Es el día en que la mariposa agradece a la oruga y el resucitado al crucificado. Y ya no volverán atrás. Nuestra vocación, el talento y la misión más grande se cumplen si un día descubrimos esa castidad distinta que no nos deja consumir hasta el fondo nuestra vocación/talento, aún cuando después sigamos en la misma casa de siempre. Y entendemos que esa incompletud es simplemente el cumplimiento de la vocación. Y quizás también nos reconciliamos con aquella comunidad, ya menos luminosa y profética que aquella a la que habíamos ingresado de jóvenes, y que en realidad está precisamente cumpliendo su misión.
El centro de este shabbat reside entonces totalmente en una nueva forma de castidad, porque ya no podemos usar nuestros talentos para nosotros, porque si seguimos haciéndolo nos convertimos en el faraón de nuestra vida, y así la apagamos. Y después de haber gastado toda una vida en la búsqueda de la pureza y la castidad, nos damos cuenta de que la castidad esencial es otra, y muy distinta. Es la castidad que hay que vivir contra nosotros mismos, la que nos posibilita no auto-devorarnos rentabilizando toda nuestra alma y nuestra belleza – castidad significa no devorar la belleza de los otros, lo sabemos, pero primero significa no devorar nuestra belleza. Entendemos que llegó finalmente el séptimo día, el séptimo tiempo sabático, el de la gratuidad verdadera, y decimos: shabbat shalom; que la tierra que no se pone en renta y se deja reposar después de 49 años es nuestro corazón, y que el esclavo que hay que liberar somos nosotros. Y así arrancan muchos descubrimientos, todos hijos de este shabbat del corazón: que nuestra más linda sinfonía es aquella inacabada; que nuestra verdadera obra maestra es aquella que no hicimos de la forma en que la habíamos querido y pensado; que el libro más hermoso es el que no escribimos y nunca escribiremos. Este shabbat es un no-trabajo duro que consiste en dejarse trabajar, es el tiempo de la mansedumbre, de aceptar y recibir la mano del buen pastor que pasa por el lomo del corazón. Es el día del don de la sapiencia adulta.

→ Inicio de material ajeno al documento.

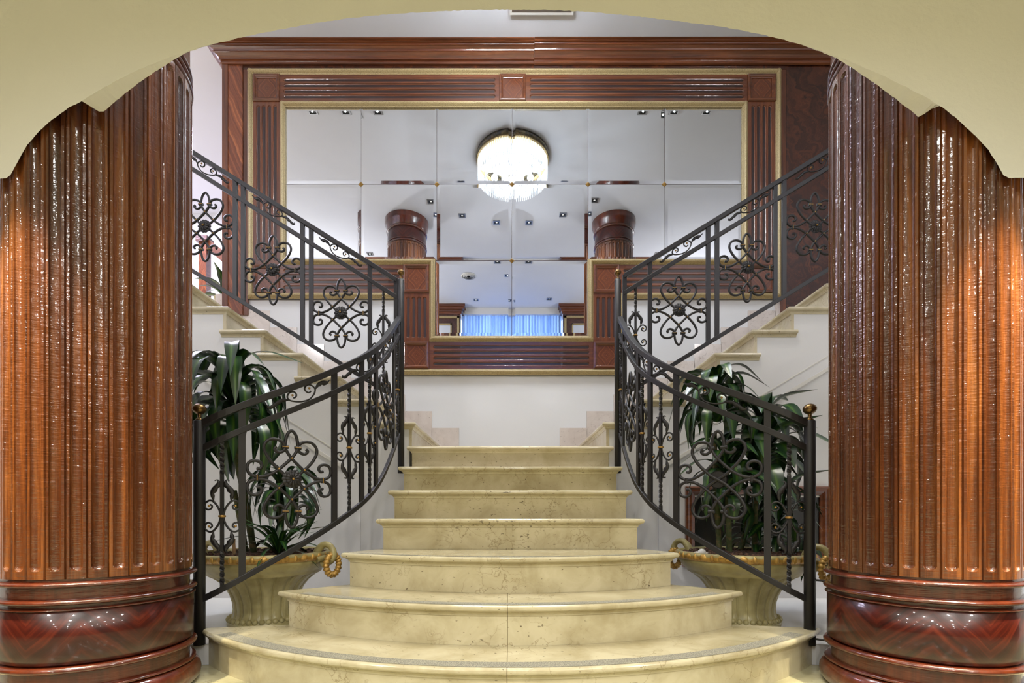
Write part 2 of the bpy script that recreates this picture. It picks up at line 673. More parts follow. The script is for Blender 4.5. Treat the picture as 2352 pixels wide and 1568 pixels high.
def thing(name, label, cat, loc=(0, 0, 0), group=None):
    o = bpy.data.objects.new(name, None)
    COL.objects.link(o)
    o.location = loc
    o.empty_display_size = 0.1
    tag(o, label, cat, group)
    return o


def tag(o, label, cat, group=None):
    o['label'] = label
    o['category'] = cat
    if group:
        o['group'] = group
    return o


def struct(o, label=None, cat=None):
    o['kind'] = 'structure'
    if label:
        o['label'] = label
    if cat:
        o['category'] = cat
    return o


# ================================================================== SETTING
DM = 4.93              # plaster face of the mirror wall
DP = 4.895             # face of the panelling on it
HC = 5.42              # hall ceiling
RS, TR = 0.174, 0.2687  # riser, tread
UP = 2.95              # upper floor

# lobby floor
mb = MB()
mb.box(-6.5, 6.5, -7.0, 2.32, -0.1, 0.0)
struct(mb.build('floor', M['floor']), 'polished cream marble lobby floor at foot of stairs', 'floor')
# ceiling of the hall
mb = MB()
mb.box(-6.5, 6.5, -1.7, 8.2, HC, HC + 0.1)
struct(mb.build('ceiling', M['ceil']), 'pale ceiling of the stair hall above the wooden cornice', 'ceiling')
mb = MB()
mb.box(-6.5, 6.5, -7.0, 1.63, LOBBY_Z, UP)
struct(mb.build('ceiling_lobby', plaster('lobby_ceiling_cream', C(186, 182, 170))), 'cream lobby ceiling in front of the arch', 'ceiling')
# outer walls
mb = MB(); mb.box(-6.6, -6.5, -7.0, 8.2, -0.1, HC)
struct(mb.build('wall_left', M['white']), 'white wall far left', 'wall')
mb = MB(); mb.box(6.5, 6.6, -7.0, 8.2, -0.1, HC)
struct(mb.build('wall_right', M['white']), 'white wall far right', 'wall')
mb = MB(); mb.box(-6.5, 6.5, -7.1, -7.0, -0.1, UP)
struct(mb.build('wall_front', M['ven_flame']), 'unseen lobby wall behind the viewer, darkened to cut haze', 'wall')  # dark veneer added to keep pale reflections off the columns
for s_, nm_ in ((-1, 'left'), (1, 'right')):
    mb = MB(); mb.box(min(s_ * 6.5, s_ * 6.44), max(s_ * 6.5, s_ * 6.44), -7.0, 1.63, 0, LOBBY_Z)  # unseen lining, added to darken what the varnish reflects
    struct(mb.build('wall_dark_lining_' + nm_, M['ven_flame']), 'unseen dark lining added on the %s lobby wall' % nm_, 'wall')
# back wall carrying the mirror; it stops at the left jamb
XL = X(514, DP)
mb = MB(); mb.box(XL, 6.5, DM, DM + 0.3, 0.0, HC)
struct(mb.build('wall_back', M['white']), 'white plaster wall below the mirror', 'wall')
mb = MB(); mb.box(-6.5, XL + 0.3, 7.6, 7.7, 0, HC)
struct(mb.build('wall_back_left', M['white']), 'white wall beyond the left flight', 'wall')
# upper hall wall with the curtained window (seen in the mirror): panels each side and a head above the opening
mb = MB()
mb.box(-6.5, -1.35, -1.7, -1.6, UP, HC)
mb.box(1.42, 6.5, -1.7, -1.6, UP, HC)
struct(mb.build('wall_upper_front', M['white']), 'white wall either side of the blue curtains', 'wall')
# upper floors beside and behind the flights
mb = MB()
mb.box(-6.5, -3.2, 1.9, 7.6, UP - 0.2, UP)
struct(mb.build('floor_upper_left', M['floor']), 'upper landing floor at top of left flight', 'floor')
mb = MB()
mb.box(3.2, 6.5, 1.9, DM, UP - 0.2, UP)
struct(mb.build('floor_upper_right', M['floor']), 'upper landing floor at top of right flight', 'floor')
# low plinth floor either side of the stairs, on which the urns stand
for s in (-1, 1):
    poly = [(s * 3.0, 2.325), (s * 1.47, 2.325), (s * 1.12, 2.40), (s * 0.89, 2.58), (s * 0.70, 2.80), (s * 0.70, 3.6), (s * 3.0, 3.6)]
    if s > 0:
        poly = poly[::-1]
    mb = MB(); mb.prism(poly, 0.0, 0.098)
    struct(mb.build('floor_plinth_left' if s < 0 else 'floor_plinth_right', M['white']), 'low white plinth beside the %s end of the steps' % ('left' if s < 0 else 'right'), 'plinth')
# side walls under the upper landings
for s, nm in ((-1, 'left'), (1, 'right')):
    mb = MB(); mb.box(min(s * 3.0, s * 3.1), max(s * 3.0, s * 3.1), 1.66, 3.6, 0, UP - 0.2)
    struct(mb.build('wall_side_' + nm, M['white']), 'white side wall behind the %s column' % nm, 'wall')

# ------------------------------------------------------------------ arch
ARCH_L = [(-420, 410), (0, 410), (14, 409), (24, 402), (34, 384), (48, 358), (63, 332), (85, 306), (110, 283), (135, 263), (158, 247), (180, 236),
          (203, 222), (240, 200), (270, 183), (300, 168), (345, 149), (390, 131), (440, 114), (500, 99), (560, 84), (640, 69), (720, 54),
          (800, 42), (900, 32), (1000, 26), (1080, 23), (1172, 22)]
ARCH_R = [(1260, 23), (1350, 27), (1450, 36), (1560, 49), (1650, 60), (1750, 79), (1830, 99), (1900, 122), (1950, 140), (2020, 170), (2080, 199),
          (2130, 225), (2165, 247), (2200, 274), (2240, 312), (2270, 344), (2292, 378), (2305, 402), (2318, 408), (2352, 408), (2780, 408)]
DF = 1.672


def arch_back(px, py):
    """Depth and height of the rear edge of the soffit at a front-edge point."""
    pxm = px if px < CX else 2344 - px
    if pxm < 176:
        d, lift = 1.679, 0.03
    elif pxm < 455:
        t = min(1.0, max(0.0, (pxm - 176) / 22.0))
        k = 1.004 + 0.034 * t if pxm < 200 else 1.0 + 0.038 * max(0.0, (440 - pxm) / 240.0)
        d = DF * max(k, 1.002)
        lift = 0.0 if pxm > 198 else 0.03 * (1 - t)
    else:
        t = min(1.0, (pxm - 455) / 120.0)
        d = DF * 1.004 + 0.12 * t
        lift = 0.005 + 0.15 * t
    return d, lift


pts = []
for (x, y) in ARCH_L + ARCH_R:
    pts.append((x, y))
fine = []
for (a, b_) in zip(pts[:-1], pts[1:]):
    n_ = max(1, int(abs(b_[0] - a[0]) / 6)) if abs(b_[0] - a[0]) < 200 else 2
    for i in range(n_):
        t = i / n_
        fine.append((a[0] + (b_[0] - a[0]) * t, a[1] + (b_[1] - a[1]) * t))
fine.append(pts[-1])
random.seed(4)
mb = MB()
v, f = [], []
top = UP
for (x, y) in fine:
    jag = random.uniform(-0.9, 0.9) if 20 < x < 2330 else 0
    pf = P(x, y + jag, DF)
    d, lift = arch_back(x, y)
    pb = Vector((pf.x, d, pf.z + lift))
    v += [pf, (pf.x, DF, top), pb, (pf.x, d, top)]
n_ = len(fine)
for i in range(n_ - 1):
    a, c = i * 4, (i + 1) * 4
    f += [(a, c, c + 1, a + 1), (a + 2, a + 3, c + 3, c + 2), (a, a + 2, c + 2, c), (a + 1, c + 1, c + 3, a + 3)]
mb.add(v, f)
# wall running on either side to the lobby side walls
for s in (-1, 1):
    x0, x1 = sorted((X(-420 if s < 0 else 2780, DF), s * 6.5))
    mb.box(x0, x1, DF, DF + 0.2, P(0, 410 if s < 0 else 408, DF).z, top)
struct(mb.build('wall_arch', M['arch']), 'cream plaster wall with wide flat arch over the stairs', 'arch')

# ================================================================== COLUMNS


def column_radius(theta, z, z0, z1):
    """Fluted boards: V joints between boards, one round-ended flute in each."""
    bw = 2 * PI / NB
    t = (theta % bw) / bw
    u = abs(t - 0.5) * bw * CR          # metres from the board's middle
    half = bw * CR * 0.5
    r = CR
    e = half - u
    if e < 0.0035:
        r -= 0.0055 * (1 - e / 0.0035)
    w = 0.0185
    cz0, cz1 = z0 + 0.028 + w, z1 - 0.03 - w
    dz = max(cz0 - z, z - cz1, 0.0)
    q = math.hypot(u, dz) / w
    if q < 1:
        r -= 0.0125 * math.sqrt(1 - q * q)
    return r


def flute_shaft(z0, z1, cxx, ph):
    w = 0.0185
    bw = 2 * PI / NB
    us = [0.0, 0.03, 0.058, 0.14, 0.19, 0.205, 0.23, 0.27, 0.33, 0.41, 0.5, 0.59, 0.67, 0.73, 0.77, 0.795, 0.81, 0.86, 0.942, 0.97]
    ths = [ph + (i + u) * bw for i in range(NB) for u in us]
    c0, c1 = z0 + 0.028, z1 - 0.03
    zs = [z0] + [c0 + w - w * math.cos(PI / 2 * i / 8) for i in range(9)] + [(c0 + c1) / 2] + [c1 - w + w * math.sin(PI / 2 * i / 8) for i in range(9)] + [z1]
    n, v, f = len(ths), [], []
    for z in zs:
        for i, th in enumerate(ths):
            r = column_radius(th - ph + 1e-9, z, z0, z1)
            v.append((cxx + r * math.cos(th), CY + r * math.sin(th), z))
    for j in range(len(zs) - 1):
        for i in range(n):
            k = (i + 1) % n
            f.append((j * n + i, j * n + k, (j + 1) * n + k, (j + 1) * n + i))
    mb = MB()
    mb.add(v, f, False)
    mb.add([(cxx + (CR - 0.003) * math.cos(2 * PI * i / 64), CY + (CR - 0.003) * math.sin(2 * PI * i / 64), z0 + 0.001) for i in range(64)], [tuple(range(63, -1, -1))])
    return mb


def torus_prof(z0, z1, r, out, n=8):
    h = (z1 - z0) / 2
    return [(r + out * math.sin(PI * i / n), z0 + h - h * math.cos(PI * i / n)) for i in range(n + 1)]


def column(cxx, ph, mat, side):
    t = thing('column', 'fluted mahogany column on turned base at the %s of the steps' % side, 'column', (cxx, CY, 0))
    c = (cxx, CY, 0)
    flute_shaft(0.497, 2.565, cxx, ph).build('fluted_shaft', mat, t)
    k = CR - 0.008
    for (z0, z1, r, out) in ((0.467, 0.487, k + 0.006, 0.022), (0.405, 0.426, k + 0.006, 0.022), (0.385, 0.393, k + 0.012, 0.010),
                             (0.165, 0.190, k + 0.010, 0.018), (0.098, 0.112, k + 0.012, 0.012), (0.0, 0.098, k + 0.006, 0.038)):
        mb = MB(); mb.lathe([(r - 0.03, z0)] + torus_prof(z0, z1, r, out) + [(r - 0.03, z1)], 96, c)
        mb.build('base_moulding', M['wood_ring'], t)
    mb = MB(); mb.lathe([(k, 0.02), (k, 0.50)], 96, c); mb.build('base_core', M['wood_ring'], t)
    mb = MB(); mb.lathe([(k, 0.19), (k + 0.014, 0.20), (k + 0.014, 0.384), (k, 0.39)], 96, c)
    mb.build('base_block', M['ven_round'], t)
    # middle band where the column passes the upper floor
    mb = MB(); mb.lathe([(k, 2.565), (k, 3.02)], 96, c); mb.build('middle_core', M['wood_ring'], t)
    for (z0, z1, r, out) in ((2.568, 2.592, k + 0.002, 0.011), (2.606, 2.622, k + 0.002, 0.009), (2.64, 2.655, k + 0.002, 0.008)):
        mb = MB(); mb.lathe([(r - 0.03, z0)] + torus_prof(z0, z1, r, out) + [(r - 0.03, z1)], 96, c)
        mb.build('middle_moulding', M['wood_ring'], t)
    # upper storey: shaft, block, cap
    flute_shaft(3.0, 4.97, cxx, ph).build('fluted_shaft', mat, t)
    mb = MB(); mb.lathe([(k, 4.97), (k + 0.008, 5.02), (k + 0.008, 5.20), (k, 5.22)], 96, c); mb.build('capital_block', M['ven_round'], t)
    for (z0, z1, r, out) in ((4.972, 5.0, k + 0.004, 0.020), (5.012, 5.03, k + 0.004, 0.016), (5.20, 5.235, k + 0.006, 0.022)):
        mb = MB(); mb.lathe([(r - 0.03, z0)] + torus_prof(z0, z1, r, out) + [(r - 0.03, z1)], 96, c)
        mb.build('capital_moulding', M['wood_ring'], t)
    mb = MB(); mb.lathe([(k, 5.235), (k + 0.016, 5.25), (k + 0.022, 5.29), (k + 0.045, 5.33), (k + 0.050, 5.36), (k + 0.050, HC - 0.002)], 96, c)
    mb.build('capital', M['wood_ring'], t)
    return t


column(CXL, PH_L, M['col_l'], 'left')
column(CXR, PH_R, M['col_r'], 'right')

# ================================================================== LOWER STAIRS
NOSE = [(0.0, -0.049), (0.004, -0.049), (0.005, -0.043), (0.009, -0.036), (0.016, -0.032), (0.017, -0.028), (0.022, -0.0275)]
NOSE += [(0.022 + 0.0115 * math.sin(PI * i / 8), -0.014 - 0.0135 * math.cos(PI * i / 8)) for i in range(0, 9)]


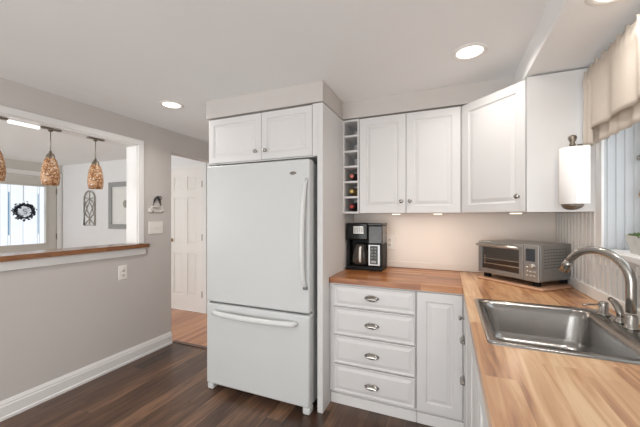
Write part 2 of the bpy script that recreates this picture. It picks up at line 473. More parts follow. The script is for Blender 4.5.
# right wall with deep window recess
WY0, WY1, WZ0, WZ1 = .62, 1.962, 1.155, 2.04
XG = .892
wr = new()
box(wr, XR, XG + .04, YREAR, WY0, 0, 2.40)
box(wr, XR, XG + .04, WY0, WY1, 0, WZ0)
box(wr, XR, XG + .04, WY0, WY1, WZ1, 2.40)
box(wr, XR, XG + .04, WY1 + .012, YB, 0, 2.40)
struct('wall_right', wr, M['wall'], 'right wall around the deep window')

def beadboard(length, height, pitch=.055, depth=.012):
    """local: x along, z up, front face -Y at y=-0.008"""
    t = bmesh.new(); xs = []
    n = max(1, round(length / pitch)); p = length / n; f = -.004 - depth; g = p * .36
    for i in range(n):
        x = i * p
        xs += [(x, -.003), (x + g, -.003), (x + g + .001, f), (x + p - .001, f)]
    xs.append((length, -.003))
    a = [t.verts.new((x, y, 0)) for x, y in xs]; b = [t.verts.new((x, y, height)) for x, y in xs]
    for i in range(len(xs) - 1): t.faces.new((a[i], a[i + 1], b[i + 1], b[i]))
    c = [t.verts.new((0, 0, 0)), t.verts.new((length, 0, 0)), t.verts.new((0, 0, height)), t.verts.new((length, 0, height))]
    t.faces.new((c[0], c[1], c[3], c[2])); t.faces.new((a[0], b[0], c[2], c[0])); t.faces.new((a[-1], c[1], c[3], b[-1]))
    t.faces.new([*b, c[3], c[2]]); t.faces.new([c[0], c[1], *a[::-1]])
    bmesh.ops.recalc_face_normals(t, faces=t.faces[:])
    return t
def placed_struct(name, bm, m, loc, rz, label, cat):
    bm.transform(Matrix.Translation(loc) @ Matrix.Rotation(rz, 4, 'Z'))
    return struct(name, bm, m, label, cat)
# beadboard splash under the window and cabinet on the right wall
placed_struct('trim_3', beadboard(YB - .02 - 2.03, .395), M['bead'], (XR, YB - .02, .975), R(-90), 'white beadboard panel on the right wall under the corner cabinet', 'beadboard')
placed_struct('trim_4', beadboard(2.03 - .2, .165), M['bead'], (XR, 2.03, .975), R(-90), 'white beadboard strip on the right wall below the window sill', 'beadboard')
struct('trim_5', bx(XR - .024, XR, .2, YB - .02, .9135, .975, .005), M['trim'], 'white skirting strip on the worktop along the right wall')
struct('trim_6', bx(PX + .002, XR, YB - .018, YB, .9135, .965, .004), M['splash'], 'cream skirting strip on the worktop along the back wall')
struct('backsplash', bx(PX + .002, XR, YB - .006, YB, .965, UB), M['splash'], 'smooth cream backsplash panel behind coffee maker and oven', 'backsplash')
# window: sill, jambs, sash
sb = new()
box(sb, .680, XG, WY0, WY1, 1.156, 1.184, .004)
box(sb, .680, XR, WY1, 2.028, 1.156, 1.184, .004)
struct('window_sill', sb, M['trim'], 'white window sill board', 'window sill')
struct('trim_7', bx(.708, XR, .55, 2.028, 1.105, 1.156, .003), M['trim'], 'white apron under the window sill')
struct('trim_8', bx(.709, XR, WY1, 2.03, 1.184, 2.09, .003), M['trim'], 'white casing strip beside the window')
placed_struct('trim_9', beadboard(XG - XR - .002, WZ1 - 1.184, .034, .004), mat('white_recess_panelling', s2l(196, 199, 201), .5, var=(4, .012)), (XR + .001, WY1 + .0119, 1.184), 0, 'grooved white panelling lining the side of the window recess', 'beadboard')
sw = new()
for y0, y1, z0, z1 in ((WY1 - .062, WY1, 1.184, 2.04), (WY0, WY0 + .055, 1.184, 2.04), (1.25, 1.30, 1.184, 2.04),
                       (WY0, WY1, 1.184, 1.235), (WY0, WY1, 1.99, 2.04), (WY0, WY1, 1.655, 1.69)):
    box(sw, XG - .03, XG + .02, y0, y1, z0, z1, .003)
w1 = struct('window_1', sw, M['trim'], 'white framed double sash window over the sink')
obj('pane', bx(XG - .003, XG + .001, WY0 + .05, WY1 - .06, 1.23, 2.0), M['glass'], w1)
wl_ = new()
lathe(wl_, [(0, 0), (.016, 0), (.017, .006), (.011, .01), (.010, .016), (.014, .022), (.012, .03), (0, .032)], 18, Matrix.Translation((XG - .03, 1.925, 1.624)) @ Matrix.Rotation(R(-90), 4, 'Y'))
obj('sash_lock', wl_, M['nickel'], w1, label='round pewter sash knob')

# soffits
sf = new()
box(sf, -1.81, PX, YF, YB, ZS, ZC + .02)
box(sf, PX, .403, 2.373, YB, ZS, ZC + .02)
struct('soffit_back', sf, M['wall'], 'greige boxed soffit above the wall cabinets and refrigerator', 'soffit')
struct('soffit_right', bx(.403, XR, YREAR, YB, ZS, ZC + .02, .006), M['ceiling'], 'off white boxed soffit above the sink and window', 'soffit')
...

Esta lógica solo puede enseñarla la sapiencia. Somos más grandes y más hermosos que las cosas más grandes y hermosas que podemos hacer, somos más grandes y hermosos que nuestros talentos, que nuestras misiones, que nuestras obras maestras, incluso que nuestra vocación. Porque fuimos creados por amor y no por utilidad, ni siquiera para ser útiles al Reino de Dios y a sus templos. Todo esto lo enseña el shabbat.